Es domingo de Pascua: los padrinos agasajan a sus ahijados «co bolo». Jesús ha resucitado. Con su resurrección culmina la Semana Santa. Muerte y resurrección: siete jornadas de pasión que siempre se abren con el día de Ramos, cuando se rememora aquel lejano hecho en el que las multitudes aclamaron a Jesús al entrar en Jerusalén a lomos de una humilde burra. Pero la misma chusma que lo aclamó fue la que un poco más tarde lo entregó a los sacerdotes del sanedrín y de los fariseos para que lo condenaran a morir clavado en un madero, acompañado a ambos lados de sendos ladrones (uno bueno y otro malo).
¿Recordáis, viejos compañeros? Nosotros éramos de acudir a misa de ese domingo con el orgullo de lucir nuestros hermosos ramos, cuanto más repletos de cruces en sus tallos, mucho mejor. En ocasiones éramos envidiados por ese detalle nimio, pero que los hacía más valiosos y que fue la clave de la campal enramada que se desató entre nosotros y los de otros lugares de la parroquia para defender nuestros magníficos ejemplares. Fue tal el rebumbio que armamos delante del altar que, en un momento dado, el señor cura no lo aguantó. Se volvió y nos expulsó del templo, tal como el Señor había hecho en su tiempo con los mercaderes. Lo que no conservan las artesas de la memoria es el nombre del crego, pero solo pudo ser don Joaquín Picallo o don Baldomar García Gesto.
Mientras navegas entre el suave oleaje de la memoria, escuchas la riña que hay entre dos rabilongos en medio de la arboleda. Su sonido te evoca el día de Jueves Santo. En tan solemne fecha se hacía sonar la carraca, que emitía un ruido similar al de las urracas. ¿Os acordáis de ese instrumento? Se trataba de un aparato con, normalmente, una lengüeta que sobre un taco de madera dentado tocaba cuando se movía mediante una manivela. Los más modestos, como nosotros, las hacíamos con los troncos más anchos y fuertes de las cañas. El diccionario de la RAE lo define así: «Instrumento de madera en el que, levantando consecutivamente una o más lengüetas, produce un sonido seco y desapacible».
Tras el áspero canto de la carraca caía el silencio sobre los campanarios. Enmudecían las campanas hasta el día de Pascua. Callaban con la muerte y renacían con la resurrección de Cristo. Tras resistir un calvario, una tortura casi inhumana, Jesús, entregado por los «poderosos» que siempre pueden decidir quien vive o muere, es crucificado un jueves del que todos sabemos algo, del que incluso saben los infieles y no creyentes. También todos tenemos noticia de un viernes luctuoso: cuando el cuerpo de Cristo es rescatado de la cruz, un hecho que reconocen también los que se declaran ateos.

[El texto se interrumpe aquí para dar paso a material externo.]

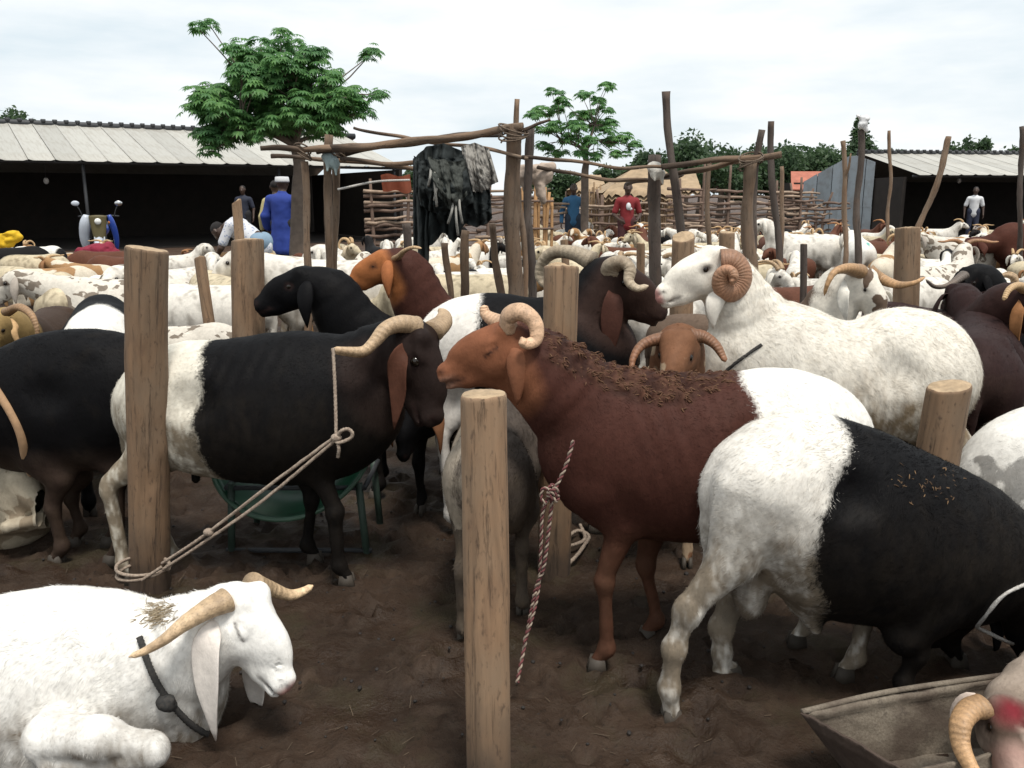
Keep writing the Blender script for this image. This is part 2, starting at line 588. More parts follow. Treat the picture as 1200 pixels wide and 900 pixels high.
def head_frame(S):
    o = np.asarray(S['poll'], dtype=float)
    d = np.asarray(S['muz'], dtype=float) - o
    L = np.linalg.norm(d)
    d /= L
    up = np.asarray(S.get('up', (0, 0, 1.0)), dtype=float)
    if abs(np.dot(unit(up), d)) > 0.97: up = np.array([1.0, 0, 0])
    u = unit(up - d * np.dot(up, d))
    s = np.cross(u, d)
    return o, d, u, s, L / 0.29

def head_pt(H, a, b, c):
    o, d, u, s, k = H
    return o + (d * a + u * b + s * c) * k

def put_head(F, S, coarse=False):
    H = head_frame(S)
    o, d, u, s, k = H
    ax = (d, u, s)
    h = lambda a, b, c=0.0: head_pt(H, a, b, c)
    F.ell(h(.05, -.015), np.array([.085, .075, .066]) * k, ax, .03 * k, T_HEAD)
    F.cone(h(.05, -.005), h(.15, -.002), .062 * k, .052 * k, .03 * k, s, 1.15, T_HEAD)
    F.cone(h(.14, -.004), h(.245, -.022), .055 * k, .044 * k, .025 * k, s, 1.38, T_HEAD)
    F.ell(h(.13, .028), np.array([.095, .032, .036]) * k, ax, .03 * k, T_HEAD)
    F.cone(h(.06, -.062), h(.20, -.062), .046 * k, .030 * k, .03 * k, s, 1.15, T_HEAD)
    F.cone(h(.20, -.058), h(.262, -.058), .027 * k, .018 * k, .012 * k, None, 1, T_HEAD)
    F.ell(h(.258, -.024), np.array([.032, .040, .031]) * k, ax, .015 * k, T_NOSE if S.get('pink') else T_HEAD)
    if coarse: return H
    for q in (1, -1):
        F.ell(h(.085, -.048, .038 * q), np.array([.058, .045, .024]) * k, ax, .025 * k, T_HEAD)
        F.ell(h(.072, .026, .048 * q), np.array([.034, .013, .017]) * k, ax, .018 * k, T_HEAD)
        F.ell(h(.03, .04, .04 * q), np.array([.03, .025, .028]) * k, ax, .02 * k, T_HEAD)
        if S.get('eye', 'open') == 'open':
            F.ell(h(.093, .006, .072 * q), np.array([.019, .013, .014]) * k, ax, .012 * k, T_HEAD, True)
        else:
            F.ell(h(.092, .004, .058 * q), np.array([.024, .017, .012]) * k, ax, .012 * k, T_HEAD)
            F.cone(h(.070, .004, .073 * q), h(.118, -.008, .068 * q), .006 * k, .005 * k, .005 * k, None, 1, T_HEAD, True)
            F.cone(h(.076, .018, .068 * q), h(.110, .013, .066 * q), .004 * k, .004 * k, .005 * k, None, 1, T_HEAD, True)
        F.cone(h(.292, -.047, .004 * q), h(.205, -.050, .042 * q), .0065 * k, .005 * k, .005 * k, None, 1, T_HEAD, True)
        F.cone(h(.295, -.010, .010 * q), h(.270, -.006, .032 * q), .008 * k, .007 * k, .006 * k, None, 1, T_HEAD, True)
    F.cone(h(.295, -.016), h(.288, -.04), .003 * k, .003 * k, .006 * k, None, 1, T_HEAD, True)
    return H

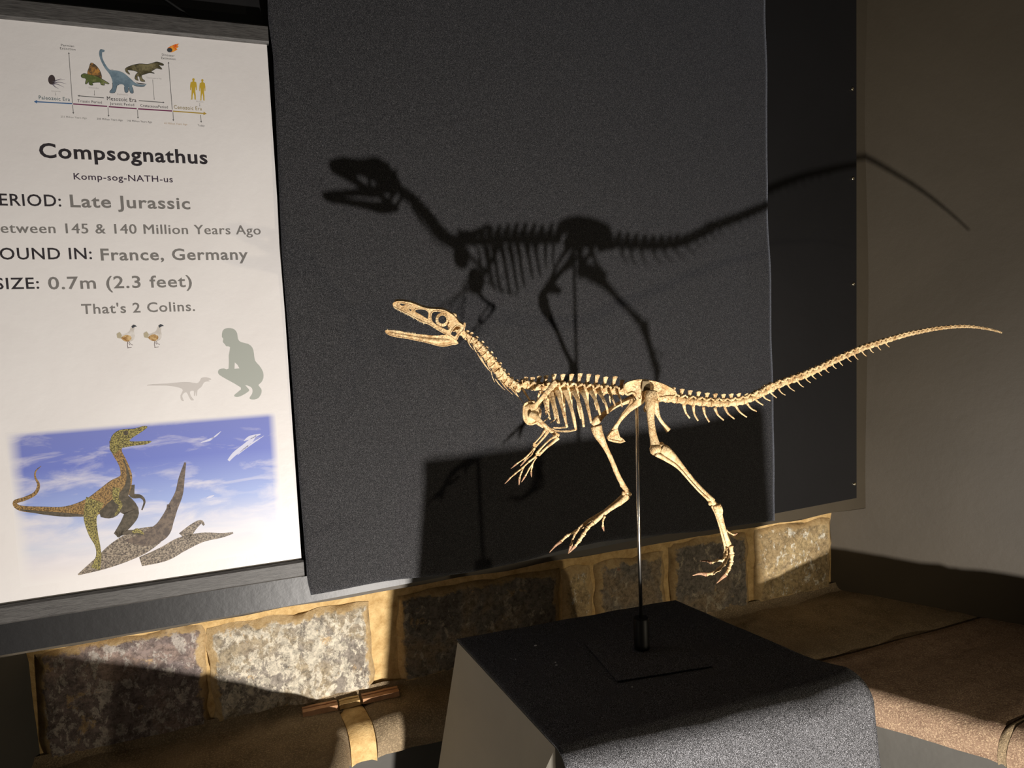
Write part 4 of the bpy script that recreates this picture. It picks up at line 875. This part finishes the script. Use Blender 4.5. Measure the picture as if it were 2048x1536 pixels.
for segs, wd, of, cf in [([(480, 950), (430, 1030), (375, 1110), (330, 1165)], [20, 15, 16, 6], [-.031] * 4, 2), ([(490, 960), (440, 1020), (370, 1085), (290, 1140), (228, 1192)], [20, 16, 16, 18, 6], [-.029, -.028, -.027, -.026, -.026], 3), ([(495, 965), (455, 1040), (400, 1090), (340, 1160)], [18, 14, 14, 5], [-.034] * 4, 2)]: digit('finger', Z5, segs, wd, of, 5.484, cf)
# pelvis
def flatbone(name, T, poly, off, thick, rim, sc_=2, label=None, bulge=0):
    Pp = cat(poly, sc_, True); P = [S(*T(x, y), off) for x, y in Pp]; mb = MB(); mb.prism(P, SN * (-thick if off >= 0 else thick)); mb.tube([*P, P[0]], rim, 6, None, SN, .0004, False)
    o = mb.build(name, BONE, skel, True, 50)
    if label: o['label'] = label
    return o
IL = [(370, 300), (382, 262), (430, 236), (510, 218), (600, 222), (700, 238), (790, 268), (860, 305), (912, 338), (922, 378), (880, 396), (820, 396), (765, 410), (735, 402), (718, 352), (640, 338), (590, 345), (560, 380), (545, 420), (515, 420), (490, 372), (450, 352), (405, 372), (380, 350)]
for s_ in (1, -1):
    il = flatbone('ilium', Z6, IL, .013 * s_, .0045, .0022)
    if s_ > 0:
        for (x, y, rx, rz) in ((450, 305, .011, .004), (760, 330, .016, .006), (500, 270, .012, .004)):
            mb = MB()
    st_ = MB(); st_.prism([S(*Z6(x, y), .0165 * s_) for x, y in ((565, 228), (640, 230), (646, 338), (590, 345), (552, 330))], SN * (.0015 * s_)); st_.build('clamp_strap', STRAP, il, False)
sac = [(470, 350), (560, 370), (650, 385), (740, 398)]; SP = [S(*Z6(x, y + 10)) for x, y in sac]
for i in range(3): vertebra(SP[i], SP[i + 1], .0062, .014, .005, .006, .011, 'sacral_vertebra')
bone('pubis', Z6, [(565, 395), (540, 440), (440, 520), (350, 620), (290, 700), (255, 775)], [95, 90, 62, 40, 44, 80], [.010, .010, .008, .006, .003, 0], 5.389, 10, .45)
flatbone('pubic_boot', Z6, [(190, 832), (230, 775), (290, 745), (312, 830), (345, 850), (372, 875), (330, 885), (250, 872), (205, 858)], .002, .006, .002, 1)
bone('pubis', Z6, [(460, 420), (420, 500), (350, 590), (300, 680), (255, 770)], [50, 36, 30, 30, 50], [-.012, -.010, -.008, -.004, -.002], 5.389, 8, .6)
bone('ischium', Z6, [(700, 440), (715, 540), (745, 620), (790, 690), (845, 760)], [80, 66, 40, 42, 62], [.008, .008, .006, .003, .001], 5.389, 10, .55)
bone('ischium', Z6, [(640, 460), (600, 520), (600, 560)], [60, 50, 24], [-.010, -.010, -.010], 5.389, 8, .55)
# near leg
bone('femur', Z6, [(652, 345), (655, 400), (652, 500), (655, 620), (668, 740), (690, 860), (710, 950)], [128, 132, 96, 78, 76, 88, 122], [.022, .026, .032, .036, .038, .040, .042], 5.389, 14, .8)
mb = MB(); mb.blob(S(*Z6(705, 965), .043), .0095, .010, .009, 12, .001); mb.blob(S(*Z6(768, 925), .040), .0055, .008, .006, 10, .001); mb.build('knee_joint', BONE, skel)
bone('tibia', ZL, [(1110, 165), (1150, 190), (1215, 245), (1290, 320), (1380, 425), (1470, 520), (1555, 610)], [100, 116, 92, 60, 46, 44, 62], [.043, .044, .045, .046, .047, .048, .049], 4.267, 14, .8)
bone('fibula', ZL, [(1075, 205), (1150, 245), (1260, 320), (1350, 420), (1440, 520), (1530, 600)], [40, 34, 22, 17, 17, 22], [.050, .052, .053, .053, .053, .053], 4.267, 8, .8)
def ankle(T, x, y, off, r_=.0055):
    mb = MB(); mb.blob(S(*T(x, y), off), r_, r_ * .9, r_ * .8, 10, .001); mb.blob(S(*T(x + 26, y + 12), off), r_ * .7, r_ * .8, r_ * .6, 8, .0008); mb.blob(S(*T(x - 24, y + 4), off + .003), r_ * .6, r_ * .6, r_ * .7, 8, .0008); mb.build('ankle_bone', BONE, skel)
ankle(ZL, 1560, 622, .049)
bone('metatarsal', ZL, [(1595, 640), (1610, 700), (1640, 800), (1670, 900), (1700, 985)], [72, 62, 44, 40, 50], .052, 4.267, 10, .7); bone('metatarsal', ZL, [(1560, 640), (1590, 700), (1620, 800), (1645, 900), (1668, 970)], [44, 42, 34, 30, 40], .045, 4.267, 10, .7); bone('metatarsal', ZL, [(1580, 660), (1612, 740), (1650, 850), (1680, 960)], [36, 30, 30, 36], .040, 4.267, 8, .7)
bone('splint_bone', ZL, [(1625, 650), (1636, 700), (1630, 745)], [24, 26, 14], .055, 4.267, 8, .7)
digit('dewclaw', ZL, [(1672, 855), (1710, 880), (1742, 896), (1773, 880)], [18, 14, 16, 6], [.050] * 4, 4.267, 2)
digit('toe', ZL, [(1712, 985), (1722, 1060), (1718, 1130), (1695, 1185), (1668, 1235), (1630, 1270), (1592, 1308)], [46, 42, 36, 34, 32, 22, 6], [.054, .056, .058, .060, .062, .063, .064], 4.267, 4)
digit('toe', ZL, [(1690, 1000), (1690, 1070), (1660, 1140), (1610, 1190), (1560, 1222), (1505, 1232), (1450, 1225), (1388, 1242)], [40, 36, 34, 34, 32, 30, 26, 6], [.046] * 8, 4.267, 5)
digit('toe', ZL, [(1668, 970), (1668, 1050), (1650, 1115), (1595, 1110), (1550, 1135), (1510, 1118), (1450, 1118)], [38, 32, 30, 24, 22, 20, 5], [.042, .038, .034, .030, .026, .022, .020], 4.267, 4)
# far leg
bone('femur', Z6, [(470, 400), (400, 440), (300, 480), (215, 535), (130, 600), (75, 650), (30, 700)], [70, 70, 52, 50, 66, 92, 76], [-.020, -.026, -.030, -.034, -.036, -.038, -.040], 5.389, 12, .8)
bone('tibia', Z5, [(1165, 720), (1180, 790), (1230, 890), (1275, 975), (1330, 1090), (1400, 1260), (1465, 1380), (1500, 1440)], [130, 120, 84, 58, 54, 56, 60, 66], [-.040] * 8, 5.484, 14, .8)
bone('fibula', Z5, [(1240, 860), (1300, 1010), (1380, 1220), (1440, 1390)], [26, 18, 16, 20], [-.044] * 4, 5.484, 8, .8)
ankle(ZL, 822, 535, -.040, .0058)
bone('metatarsal', ZL, [(835, 560), (780, 610), (700, 665), (620, 725), (545, 790)], [64, 54, 40, 38, 44], -.038, 4.267, 10, .7); bone('metatarsal', ZL, [(800, 560), (730, 620), (640, 690), (550, 745), (480, 790), (420, 845)], [46, 40, 34, 34, 34, 36], -.046, 4.267, 10, .7); bone('metatarsal', ZL, [(790, 590), (700, 655), (600, 715), (520, 775)], [34, 30, 28, 30], -.052, 4.267, 8, .7)
digit('dewclaw', ZL, [(640, 735), (622, 775), (622, 825), (632, 864)], [22, 18, 20, 6], [-.034] * 4, 4.267, 2)
digit('toe', ZL, [(540, 790), (490, 835), (455, 890), (420, 945), (385, 990), (330, 1052)], [44, 38, 38, 34, 26, 6], [-.036] * 6, 4.267, 4)
digit('toe', ZL, [(420, 845), (385, 885), (365, 940), (350, 985), (326, 1055)], [30, 26, 26, 24, 6], [-.046] * 5, 4.267, 3)
digit('toe', ZL, [(455, 820), (390, 865), (310, 905), (265, 950), (215, 990), (166, 1045)], [32, 28, 28, 26, 22, 5], [-.055] * 6, 4.267, 3)
# tail
tl = [Z6(740, 408), Z6(830, 416), Z6(925, 426), Z6(1015, 438), Z6(1105, 448), Z6(1200, 458), Z6(1295, 466), Z6(1385, 468), Z6(1475, 468), Z6(1565, 460), Z6(1650, 444), Z6(1735, 415), Z6(1815, 378), Z6(1895, 340), Z6(1975, 305)]
tt = cat([ZT_(x, y) for x, y in ((187, 650), (300, 605), (400, 570), (500, 530), (600, 485), (700, 432), (800, 388), (900, 346), (1000, 314), (1100, 282), (1200, 253), (1300, 231), (1400, 212), (1500, 200), (1600, 193), (1700, 198), (1800, 214), (1885, 236))], 12)
step, acc, last = 14.5, 0, tl[-1]
for p in tt:
    if math.hypot(p[0] - last[0], p[1] - last[1]) >= step: tl.append(p[:2]); last = p; step = max(7.5, step * .975)
tl.append(ZT_(1888, 237)); TPs = [S(*p) for p in tl]; nT = len(TPs) - 1
for i in range(nT):
    t = i / nT; r_ = .0056 * (1 - t) ** .75 + .0009
    sp = .0085 if i < 11 else 0; 
    vertebra(TPs[i], TPs[i + 1], r_, [.014, .013, .0125, .012, .0115, .011, .0105, .010, .010, .009, .005][i] if i < 11 else None, .0042, r_ * (.62 if i < 11 else .8), (.008 * (1 - i / 14) if i < 12 else 0), 'caudal_vertebra', sp_back=.05)
CH6 = [[(1010, 475), (1030, 560), (1075, 628)], [(1112, 482), (1125, 580), (1165, 655)], [(1222, 505), (1240, 590), (1285, 668)], [(1345, 512), (1378, 590), (1442, 648)], [(1450, 505), (1490, 580), (1557, 634)], [(1568, 492), (1615, 560), (1690, 615)], [(1688, 462), (1735, 520), (1796, 555)], [(1778, 412), (1815, 455), (1868, 486)], [(1858, 375), (1895, 415), (1945, 441)], [(1942, 340), (1970, 375), (2012, 406)]]
for i, P in enumerate(CH6): bone('chevron', Z6, P, [46 - 2.5 * i, 24 - i * .8, 20 - i], [0, 0, 0], 5.389, 8, .5, 4)
CT = [(345, 610, 395, 657), (415, 582, 460, 628), (472, 555, 508, 597), (518, 537, 550, 570), (565, 510, 592, 546), (615, 490, 643, 524), (666, 462, 695, 495), (716, 437, 742, 473), (773, 412, 803, 444), (825, 392, 853, 430), (880, 368, 912, 405), (935, 345, 965, 380), (990, 325, 1017, 360), (1050, 305, 1078, 340), (280, 642, 328, 686)]
for i, (a, b, c, d) in enumerate(CT): bone('chevron', ZT_, [(a - 3, b - 4), (a + (c - a) * .35, b + (d - b) * .55), (c, d)], [18, 9, 6], [0, 0, 0], 3.606, 6, .6, 3)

Todos identificamos los signos del sufrimiento, de la injusticia. Todos conocemos el dolor y el fracaso, todos sabemos del amor y de la soledad... Y lo sabemos, viejos compañeros, porque son los materiales que dan forma a nuestra historia, que alimentan nuestro destino, el destino del ser cual sea.
Cuado escuchamos el tañer de las campanas el domingo de Pascua, sentimos que tocan a esperanza. Suenan a alegría porque el domingo de resurrección es el símbolo del triunfo de una justicia y un amor que han abrazado la muerte. Y, sin embargo, en ese «puente» de Semana Santa hay un día del que nada se nos ha dicho, ni nada sabemos de él: el sábado. Ni la historia, ni la mitología ni tampoco las Escrituras os han relatado o revelado algo de aquel sábado perdido en el fondo del calendario. Tal vez porque nuestra existencia transcurre en ese largo sábado de siempre, entre el dolor y la soledad, por una parte, la esperanza de liberación y el sueño de una renovación espiritual, por otra. Así es y así será.